Они долго молчали. Лес отзывался приглушенными звуками: то ветка треснет, то сонная птица голос подаст. Верхушки сосен отвечали ветру ленивым прерывистым шепотом.
— Значит, стрелял бы в меня? — прервал молчание Алексей.
— Как я мог в тебя стрелять? — ответил вопросом Павел. — Ты что — спятил?
Они больше никогда не возвращались к этому разговору.

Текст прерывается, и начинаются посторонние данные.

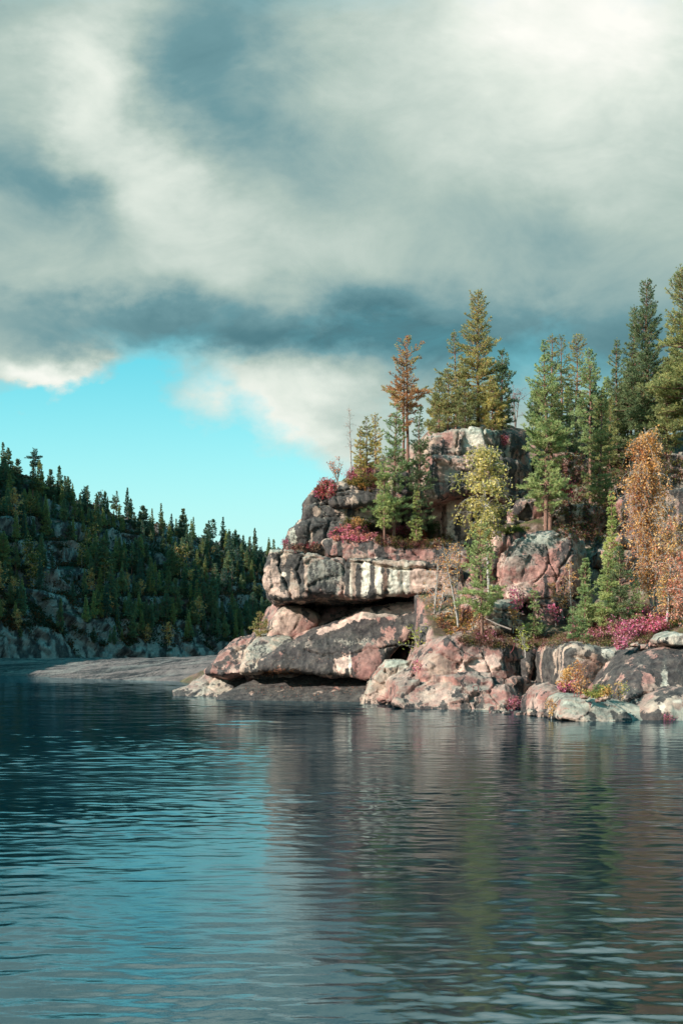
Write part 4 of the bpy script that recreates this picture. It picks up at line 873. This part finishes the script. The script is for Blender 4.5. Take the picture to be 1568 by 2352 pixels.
tree('rowan_sapling', 'crimson rowan in the shaded hollow between the slope pines', 1310,1100,1306,1165,77.5, (.45,.3,.98), CRM, nb=26, leaf=.22, nleaf=34, stems=2, spread=.2, cat='sapling')
tree('rowan_sapling', 'pink-topped sapling on a pale stem before the huge pink boulder', 1186,1352,1193,1464,63.5, (.22,.45,.98), PNK, nb=22, leaf=.15, nleaf=36, cat='sapling')
tree('rowan_sapling', 'thin pink rowan on the slope left of the bare pale trunk', 1306,1150,1294,1218,75.5, (.2,.2,.98), PNK, nb=16, leaf=.16, nleaf=28, cat='sapling')
tree('rowan_sapling', 'small orange and red sapling by the grey flat-topped block', 1176,1396,1178,1440,65.5, (.4,.2,.98), ORG+CRM, nb=18, leaf=.13, nleaf=24, cat='sapling')
tree('rowan_sapling', 'pink sapling below the huge pink boulder on its right', 1272,1392,1276,1440,64.5, (.4,.3,.98), PNK, nb=18, leaf=.13, nleaf=22, cat='sapling')
tree('aspen_sapling', 'orange-leaved sapling climbing across the face of the huge pink boulder', 1275,1338,1292,1420,65, (.34,.2,.98), ORG+GLD, nb=26, leaf=.12, nleaf=16, stems=2, spread=.3, cat='sapling')
tree('aspen_sapling', 'thin orange sapling whose leaves lie on the right of the huge pink boulder', 1306,1296,1312,1420,65.6, (.22,.25,.98), ORG, nb=26, leaf=.11, nleaf=14, cat='sapling')
tree('birch_sapling', 'golden birch sapling in the dark cleft mouth', 1296,1536,1292,1586,54.5, (.42,.2,.98), GLD, nb=34, leaf=.10, nleaf=40, stems=2, spread=.25, cat='sapling')
tree('birch_sapling', 'peach-orange sapling against the grey wall beside the golden one', 1328,1520,1326,1600,53.8, (.26,.1,.98), PCH+ORG, nb=40, leaf=.09, nleaf=36, stems=2, spread=.2, cat='sapling')
tree('birch_sapling', 'yellow-leaved twiggy sapling leaning at the foot of the dark slab', 1432,1566,1422,1612,51, (.35,.1,.98), GLD+LIM, nb=24, leaf=.08, nleaf=18, stems=2, spread=.3, cat='sapling')
tree('birch_sapling', 'pale lime sapling at the edge of the pink terrace rock', 1202,1440,1206,1502,61.8, (.38,.1,.98), LIM, nb=30, leaf=.10, nleaf=24, stems=3, spread=.25, cat='sapling')
tree('birch_sapling', 'yellow-leaved sapling low on the rounded pink rock at the waterline', 1264,1608,1266,1646,52.5, (.4,.1,.98), GLD, nb=26, leaf=.08, nleaf=20, stems=2, spread=.3, cat='sapling')
tree('willow_bush', 'peach-leaved twiggy bush on the brow of the left shoulder', 770,1054,775,1106,79.5, (.42,.25,.98), PCH, nb=30, leaf=.10, nleaf=9, stems=5, spread=.4, mt=M_DEAD, cat='bush')

# ---- bushes and heath
def bushy(name, label, u0, v0, u1, v1, cols, n, size=.11, hgt=.35, cat='bush', kind=None, group=None, stemcol=None, dens=10):
    """low growth over the rock between two picture corners (an ellipse); stems and leaves on the true surface"""
    rg = np.random.RandomState(int(u0 * 3 + v0)); pts = []
    for i in range(n * 3):
        a = rg.rand() * 6.28; r_ = math.sqrt(rg.rand()); u = (u0 + u1) / 2 + (u1 - u0) / 2 * r_ * math.cos(a); v = (v0 + v1) / 2 + (v1 - v0) / 2 * r_ * math.sin(a)
        p, nn = hit(u, v)
        if p is None or p.y > 100 or nn is None: continue
        if len(pts) and abs(p.y - np.median([q[1] for q in pts])) > 6: continue
        pts.append(tuple(p))
        if len(pts) >= n: break
    if len(pts) < 3: print('no ground for', label); return
    P = np.array(pts); H = hgt * (.4 + .9 * smooth(-.3, .4, fbm(P * .9, 2)))[:, None] * rg.uniform(.6, 1.2, (len(P), 1))
    D = unit(rg.normal(size=(len(P), 3)) * (.5, .5, .2) + (0, -.25, 1)); E = P + D * H
    k = dens; size *= .82; k = int(dens * 1.3) if dens > 1 else 1; c = np.repeat(P, k, 0) + np.repeat(D * H, k, 0) * rg.uniform(.25, 1.05, (len(P) * k, 1)) + rg.normal(size=(len(P) * k, 3)) * .08
    V, Q = leaves(c, size, rg); cs = np.array(cols, np.float32); w = fbm(c * 1.3 + v0, 3) + rg.normal(size=len(c)) * .15
    ix = np.clip(((w + .4) / .8 * len(cs)).astype(int), 0, len(cs) - 1); C = np.repeat(cs[ix] * rg.uniform(.7, 1.3, len(c))[:, None], 4, 0)
    VT, QT = segs(P, E, np.full(len(P), .010), np.full(len(P), .004), 3)
    loc = tuple(P.mean(0)); 
    C = np.concatenate([C, np.tile(col((.12, .07, .05)), (len(VT), 1))]); V2 = np.concatenate([V, VT])
    V3 = VT.reshape(-1, 6, 3); QT = QT.reshape(-1, 4)
    me = mesh(name, V2, np.concatenate([Q, QT + len(V)]), M_LEAF, None, loc, C, False); return tag(me, label, cat, group, kind)
HEATH = [(.16, .05, .05), (.24, .08, .07), (.13, .10, .035), (.30, .13, .10)]
OLIVE = [(.14, .13, .03), (.22, .19, .05), (.10, .11, .03)]
bushy('crimson_bush', 'crimson bush hanging over the brow of the left shoulder', 718,1098,772,1150, CRM + PNK[:2], 150, .12, .4)
bushy('pink_bush', 'bright pink bush along the skyline of the left shoulder', 772,1070,855,1104, PNK + CRM, 220, .12, .45)
bushy('heath', 'yellow-green mossy heath on the shoulder under the three small pines', 788,1082,868,1120, OLIVE + [(.34, .22, .05)], 260, .10, .25, 'heath', 'stuff')
bushy('heath', 'dark red and orange heath trailing down beside the full green pine', 820,1090,880,1130, HEATH + ORG[:1], 140, .10, .25, 'heath', 'stuff')
bushy('pink_bush', 'bright pink bush at the left end of the heath ledge', 756,1214,868,1248, PNK + PCH[:1], 320, .11, .4)
bushy('juniper_bush', 'round green juniper at the foot of the full green pine', 842,1190,892,1222, [(.06, .12, .05), (.10, .18, .07)], 170, .09, .55)
bushy('juniper_bush', 'green juniper at the right end of the heath ledge', 966,1204,1010,1232, [(.06, .12, .05), (.10, .18, .07)], 170, .09, .5)
bushy('willow_bush', 'small yellow-olive bush left of the round green juniper', 788,1196,846,1216, GLD + OLIVE, 110, .10, .4)
bushy('pink_bush', 'low pink bush in the middle of the heath ledge between the trunks', 896,1212,950,1228, PNK, 120, .11, .35)
bushy('red_bush', 'orange-red bush on the heath ledge before the right juniper', 940,1214,976,1252, [(.60, .14, .09), (.70, .22, .14), PNK[0]], 130, .11, .35)
bushy('heath', 'brown and green heath draping over the edge of the ledge', 860,1224,1040,1262, HEATH + OLIVE, 700, .09, .3, 'heath', 'stuff')
bushy('heath', 'dry straw and red tufts on top of the bow rock', 650,1250,740,1268, [(.42, .27, .18), (.30, .14, .10), CRM[0]], 130, .09, .25, 'heath', 'stuff')
bushy('pink_bush', 'tiny pink plant on the tip of the bow rock', 636,1242,664,1256, PNK + CRM, 30, .09, .35)
bushy('red_bush', 'small scarlet plant on the dark side of the summit rock', 1146,1000,1168,1026, CRM + PNK, 40, .11, .35)
bushy('pink_bush', 'big bright pink thicket on the terrace under the orange birch', 1400,1428,1470,1474, PNK, 520, .14, .95)
bushy('pink_bush', 'bright pink thicket right of the big one, running to the birch stems', 1462,1424,1524,1460, PNK, 400, .14, .9)
bushy('pink_bush', 'pink bush spilling below the big thicket over the terrace edge', 1408,1456,1442,1492, PNK, 150, .11, .4)
bushy('pink_bush', 'duller pink low bushes along the terrace left of the big thicket', 1310,1438,1405,1472, PNK + HEATH, 330, .11, .35)
bushy('pink_bush', 'pink patch low on the terrace beside the lone pine stem', 1085,1450,1140,1474, PNK + HEATH + HEATH, 160, .09, .2)
bushy('pink_bush', 'bright pink bush in the nook behind the whale-backed rock', 1282,1572,1320,1592, PNK, 150, .09, .3)
bushy('pink_bush', 'thin pink plants at the waterline under the dark cleft', 1160,1608,1200,1632, PNK, 60, .07, .3)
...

С Лешей Леоновым у меня особая дружба. Человек он открытый, увлеченный, талантливый. К компромиссам не склонен, правду режет в глаза. Трафаретно-бодрое сообщение ТАСС "Все системы, оборудование и аппаратура корабля на протяжении всего полета работали нормально и безупречно" приводило его в бешенство, когда вспоминал о своем первом старте: "Мы сутки сидели в заснеженной тайге, и даже дети понимали, что это не лучшее место для приземления космического корабля". Я соглашался, а про себя думал: как доказать людям, что он герой, если все складывалось вот так "благополучно".